RIP 50 (for now)

Unfortunately for most California residents, SB50, a bill that would have prioritized new housing development near job centers and high quality public transit–but was contingent upon providing higher levels of affordable housing–died last month in the state senate. There were two “groups” that were vocally opposed to the bill: folks who are generally against new development, but hide behind the argument of “local control”; and then there were affordable housing advocates, for who the bill did not go far enough in stopping displacement, or provide enough on site low income housing to warrant the “subsidy” of SB50.

Now for the sake of brevity, and practicality, I will largely ignore the first group. Both because the outcome is the same either way: explicit endorsement of the status quo of housing un-affordability as being ok, and because their arguments can at least be treated as rational economic self-interest, which for at least being a rational basis for political decisions, is still somewhat respectable. You got yours, why even flirt with the idea of your home going down in value if you can “locally control” the problem away?

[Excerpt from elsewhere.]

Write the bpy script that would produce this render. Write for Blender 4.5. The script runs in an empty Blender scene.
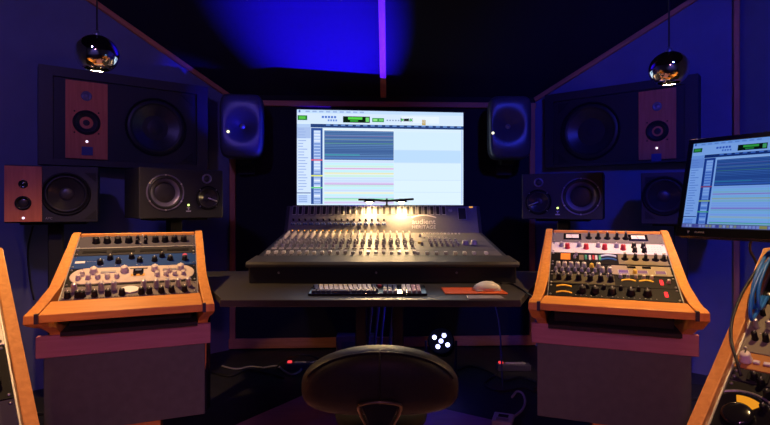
import bpy, bmesh, math, random
from mathutils import Matrix, Vector
random.seed(7)
PI = math.pi
R = math.radians
SC = bpy.context.scene
COL = SC.collection

# ---------------------------------------------------------------- camera
CH, FPX, CX, HY = 1.10, 513.0, 385.0, 206.0      # eye height, focal length in pixels, image centre x, horizon y
cam_d = bpy.data.cameras.new('camera')
cam = bpy.data.objects.new('camera', cam_d)
COL.objects.link(cam)
cam.location = (0, 0, CH)
cam.rotation_euler = (R(90), 0, 0)
cam_d.sensor_width = 36
cam_d.lens = 36 * FPX / 770.0
cam_d.shift_y = -(212.5 - HY) / 770.0
cam_d.clip_start = 0.02
SC.camera = cam
SC.view_settings.view_transform = 'Standard'
SC.view_settings.look = 'None'
SC.view_settings.exposure = 0
SC.view_settings.gamma = 1

def at(px, py, d):
    return Vector(((px - CX) / FPX * d, d, CH + (HY - py) / FPX * d))
def on_height(px, py, z):
    d = (CH - z) * FPX / (py - HY)
    return Vector(((px - CX) / FPX * d, d, z))

# ---------------------------------------------------------------- materials
MATS = {}
def mat(name, col, rough=.5, metal=0, spec=.5, emit=None, strength=1, noise=0, nscale=40, bump=0, bscale=200, coat=0):
    if name in MATS: return MATS[name]
    m = bpy.data.materials.new(name); m.use_nodes = True
    nt = m.node_tree; b = nt.nodes['Principled BSDF']
    b.inputs['Base Color'].default_value = (*col, 1)
    b.inputs['Roughness'].default_value = rough
    b.inputs['Metallic'].default_value = metal
    b.inputs['Specular IOR Level'].default_value = spec
    b.inputs['Coat Weight'].default_value = coat
    if emit:
        b.inputs['Emission Color'].default_value = (*emit, 1)
        b.inputs['Emission Strength'].default_value = strength
    if noise or bump:
        tc = nt.nodes.new('ShaderNodeTexCoord')
    if noise:
        n = nt.nodes.new('ShaderNodeTexNoise'); n.inputs['Scale'].default_value = nscale; n.inputs['Detail'].default_value = 4
        r = nt.nodes.new('ShaderNodeValToRGB')
        r.color_ramp.elements[0].position = .3; r.color_ramp.elements[1].position = .7
        r.color_ramp.elements[0].color = (*[c * (1 - noise) for c in col], 1)
        r.color_ramp.elements[1].color = (*[min(1, c * (1 + noise)) for c in col], 1)
        nt.links.new(tc.outputs['Object'], n.inputs['Vector'])
        nt.links.new(n.outputs['Fac'], r.inputs['Fac'])
        nt.links.new(r.outputs['Color'], b.inputs['Base Color'])
    if bump:
        n2 = nt.nodes.new('ShaderNodeTexNoise'); n2.inputs['Scale'].default_value = bscale
        bp = nt.nodes.new('ShaderNodeBump'); bp.inputs['Strength'].default_value = bump; bp.inputs['Distance'].default_value = .002
        nt.links.new(tc.outputs['Object'], n2.inputs['Vector'])
        nt.links.new(n2.outputs['Fac'], bp.inputs['Height'])
        nt.links.new(bp.outputs['Normal'], b.inputs['Normal'])
    MATS[name] = m
    return m
def wood(name, c1, c2, scale=(1.2, 14, 14), rough=.4):
    if name in MATS: return MATS[name]
    m = bpy.data.materials.new(name); m.use_nodes = True
    nt = m.node_tree; b = nt.nodes['Principled BSDF']
    b.inputs['Roughness'].default_value = rough; b.inputs['Specular IOR Level'].default_value = .22
    tc = nt.nodes.new('ShaderNodeTexCoord'); mp = nt.nodes.new('ShaderNodeMapping')
    mp.inputs['Scale'].default_value = scale
    n = nt.nodes.new('ShaderNodeTexNoise'); n.inputs['Scale'].default_value = 5; n.inputs['Detail'].default_value = 6
    n.inputs['Distortion'].default_value = .6
    r = nt.nodes.new('ShaderNodeValToRGB')
    r.color_ramp.elements[0].position = .32; r.color_ramp.elements[1].position = .68
    r.color_ramp.elements[0].color = (*c1, 1); r.color_ramp.elements[1].color = (*c2, 1)
    bp = nt.nodes.new('ShaderNodeBump'); bp.inputs['Strength'].default_value = .08; bp.inputs['Distance'].default_value = .002
    nt.links.new(tc.outputs['Object'], mp.inputs['Vector']); nt.links.new(mp.outputs['Vector'], n.inputs['Vector'])
    nt.links.new(n.outputs['Fac'], r.inputs['Fac']); nt.links.new(r.outputs['Color'], b.inputs['Base Color'])
    nt.links.new(n.outputs['Fac'], bp.inputs['Height']); nt.links.new(bp.outputs['Normal'], b.inputs['Normal'])
    MATS[name] = m
    return m
def glow(name, col, s):
    if name in MATS: return MATS[name]
    m = bpy.data.materials.new(name); m.use_nodes = True
    nt = m.node_tree; nt.nodes.remove(nt.nodes['Principled BSDF'])
    e = nt.nodes.new('ShaderNodeEmission'); e.inputs['Color'].default_value = (*col, 1); e.inputs['Strength'].default_value = s
    nt.links.new(e.outputs['Emission'], nt.nodes['Material Output'].inputs['Surface'])
    MATS[name] = m
    return m

BEECH = wood('oiled beech', (.66, .27, .06), (.78, .35, .085))
BEECHY = wood('oiled beech upright', (.66, .27, .06), (.78, .35, .085), (14, 14, 1.2))
BEECHD = wood('rose lit beech board', (.38, .17, .23), (.44, .20, .27), (1.2, 14, 14), .5)  # beech with the rose light on it put into the colour
CHERRY = wood('cherry veneer', (.58, .16, .08), (.68, .21, .11), (12, 12, 1.0), .45)
TRIMW = wood('timber batten', (.52, .19, .09), (.62, .25, .12), (1.5, 12, 12), .5)
PAINT = mat('blue grey wall paint', (.13, .145, .25), .85, noise=.06, nscale=6, bump=.1)
FABRIC = mat('black acoustic cloth', (.012, .012, .016), .95, bump=.5, bscale=500)
CEILP = mat('dark ceiling cloth', (.001, .0012, .014), .95, noise=.05, nscale=5)
FLOORM = mat('dark studio floor', (.02, .02, .026), .55, noise=.3, nscale=14)
FLOORLIT = wood('purple lit floor boards', (.44, .24, .34), (.54, .30, .42), (1.0, 9, 9), .5)  # purple light on the floor mixed into the board colour
BLK = mat('black satin', (.018, .018, .02), .45)
BLKM = mat('black matt', (.012, .012, .013), .8)
BLKP = mat('black panel paint', (.007, .007, .008), .55, spec=.15, noise=.15, nscale=80)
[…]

But for the latter group, the one that supposedly cares about economic equity and whose biggest gripe about the bill was “not enough affordable housing” to justify the large subsidy given to developers by SB50, I’m a little flabbergasted. Does SB50 give a lot to get a lot? Sure, waiving parking and height requirements, and getting more units per acre than local zoning is a big giveaway. Hell it practically shifts the entire approval burden to by-right state zoning in urban areas. BUT THAT’S THE POINT. The locals aren’t getting it done, and we needed millions of new housing units 10 years ago–big changes in the substance and process of the law require big economic windfalls! People aren’t going to start new construction and development companies, raise hundreds of millions (actually most likely billions now), and go through the multi-year development process unless they are properly motivated to take those risks!!

I mean come on, we are still in the middle of the biggest California construction boom in my lifetime, a time when your hard building costs alone are going up 10 percent, per year(!), for 6 straight years(!!), and you expect to address our housing shortfall with incremental progress and marginal incentives!?! Marginal incentives don’t even cover the interest on a construction loan. If you want to reshape an entire industry around sustainable urban infill development (AWAY FROM SINGLE FAMILY HOMES) then you need big, whopping carrots of policy giveaways, otherwise there is no reason to do something different.

Here’s where your argument falls apart, because SB50 was never going to be perfect, and no housing bill in California ever will be. But housing developers, both for profit and nonprofit, are remarkably predictable economic actors. You want them to build X? Write a general plan and zoning code that get you a reasonable (and competitive) return on investment for X. Now make the process easy to plan for and navigate. Boom, in a couple years time X, whatever it actually is, will pretty much just magically appear. Except it’s not magic, it’s how everything else in the entire state was built!! So just get it together and tell us what X is!!! I thought dense housing near transit and job centers, with higher rates of affordable housing locked in, combined with anti-displacement was X, but apparently the status quo is sooooo much better. Now we get to wait for another entire legislative cycle before something else even remotely resembling SB50 comes around, and it also won’t be perfect, and will be too late, and has to overcome local control folks, and the lack of public funding for affordable housing, and so on and so forth.

But hey, at least you stuck it to those greedy developers. They still have more work than they can currently service, with the highest returns they’ve ever seen, and it’s definitely not X.